Source excerpt ▸
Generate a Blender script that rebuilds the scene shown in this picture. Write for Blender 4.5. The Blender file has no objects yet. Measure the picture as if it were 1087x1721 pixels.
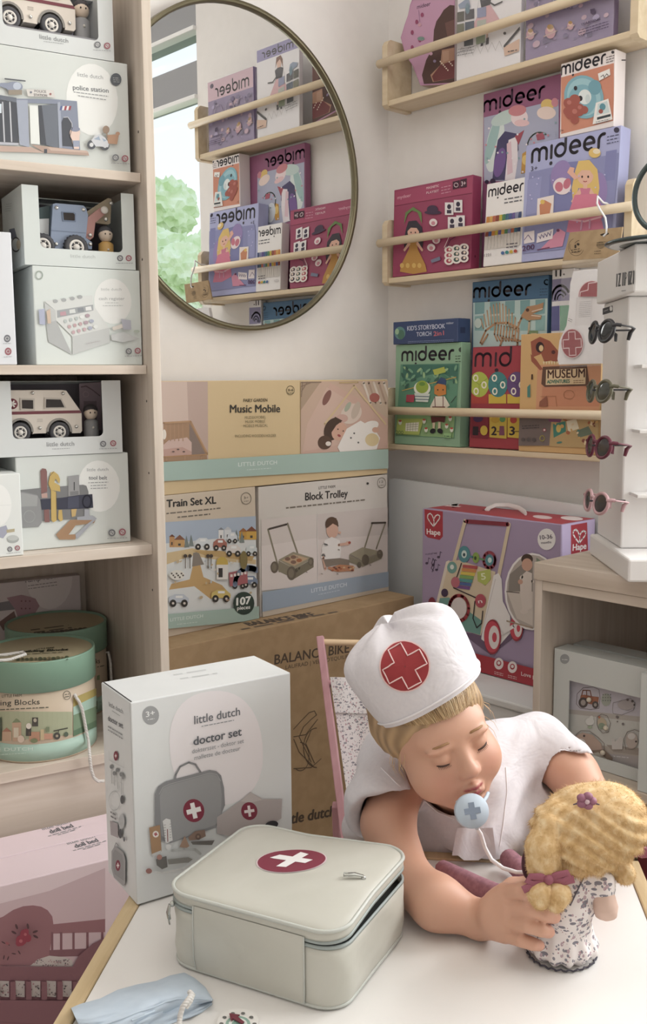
import bpy, bmesh, math, random
import numpy as np
from math import sin, cos, pi, radians, sqrt, atan2
from mathutils import Vector, Matrix
from mathutils.geometry import tessellate_polygon
random.seed(7)
SC = bpy.context.scene
COL = SC.collection

# ------------------------------------------------------------------ camera, light, exposure
F, CX, CY = 1665.0, 543.5, 860.5
AZ, PITCH, ROLL = radians(47.2), radians(7.5), radians(0.45)
CAM = Vector((-2.033, -1.925, 1.15))
_fw = Vector((cos(AZ)*cos(PITCH), sin(AZ)*cos(PITCH), -sin(PITCH)))
_r0 = Vector((sin(AZ), -cos(AZ), 0.0))
_u0 = _r0.cross(_fw)
RT = _r0*cos(ROLL) - _u0*sin(ROLL)
UP = _u0*cos(ROLL) + _r0*sin(ROLL)
cam = bpy.data.cameras.new('camera')
cam.sensor_fit = 'VERTICAL'; cam.sensor_height = 36.0; cam.lens = F/1721.0*36.0
cam.clip_start = 0.02
cam_ob = bpy.data.objects.new('camera', cam); COL.objects.link(cam_ob)
_m = Matrix((RT, UP, -_fw)).transposed().to_4x4(); _m.translation = CAM
cam_ob.matrix_world = _m
SC.camera = cam_ob
SC.view_settings.view_transform = 'Standard'; SC.view_settings.look = 'None'
SC.view_settings.gamma = 1.0; SC.view_settings.use_curve_mapping = False
SC.view_settings.exposure = 0.06
SC.cycles.use_denoising = True
SC.cycles.max_bounces = 8; SC.cycles.transparent_max_bounces = 16
SC.cycles.sample_clamp_indirect = 8.0

w = bpy.data.worlds.new('sky'); SC.world = w; w.use_nodes = True
nt = w.node_tree; bg = nt.nodes['Background']
tc = nt.nodes.new('ShaderNodeTexCoord'); sx = nt.nodes.new('ShaderNodeSeparateXYZ')
nt.links.new(tc.outputs['Generated'], sx.inputs[0])
cr = nt.nodes.new('ShaderNodeValToRGB'); nt.links.new(sx.outputs['Z'], cr.inputs[0])
cr.color_ramp.elements[0].position = 0.0; cr.color_ramp.elements[0].color = (0.95, 0.96, 0.97, 1)
cr.color_ramp.elements[1].position = 0.5; cr.color_ramp.elements[1].color = (0.72, 0.83, 0.95, 1)
nt.links.new(cr.outputs[0], bg.inputs[0]); bg.inputs[1].default_value = 1.25

def area_light(name, loc, target, sx_, sy_, power, color):
    l = bpy.data.lights.new(name, 'AREA'); l.shape = 'RECTANGLE'; l.size = sx_; l.size_y = sy_
    l.energy = power; l.color = color
    o = bpy.data.objects.new(name, l); COL.objects.link(o); o.location = loc
    o.rotation_euler = (Vector(target)-Vector(loc)).to_track_quat('-Z', 'Y').to_euler()
    return o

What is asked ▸
Write out, word for word, the lines from the start of the data through the one holding "COL = SC.collection". Omit pictures.

Exercise output ▸
Generate a Blender script that rebuilds the scene shown in this picture. Write for Blender 4.5. The Blender file has no objects yet. Measure the picture as if it were 1087x1721 pixels.
import bpy, bmesh, math, random
import numpy as np
from math import sin, cos, pi, radians, sqrt, atan2
from mathutils import Vector, Matrix
from mathutils.geometry import tessellate_polygon
random.seed(7)
SC = bpy.context.scene
COL = SC.collection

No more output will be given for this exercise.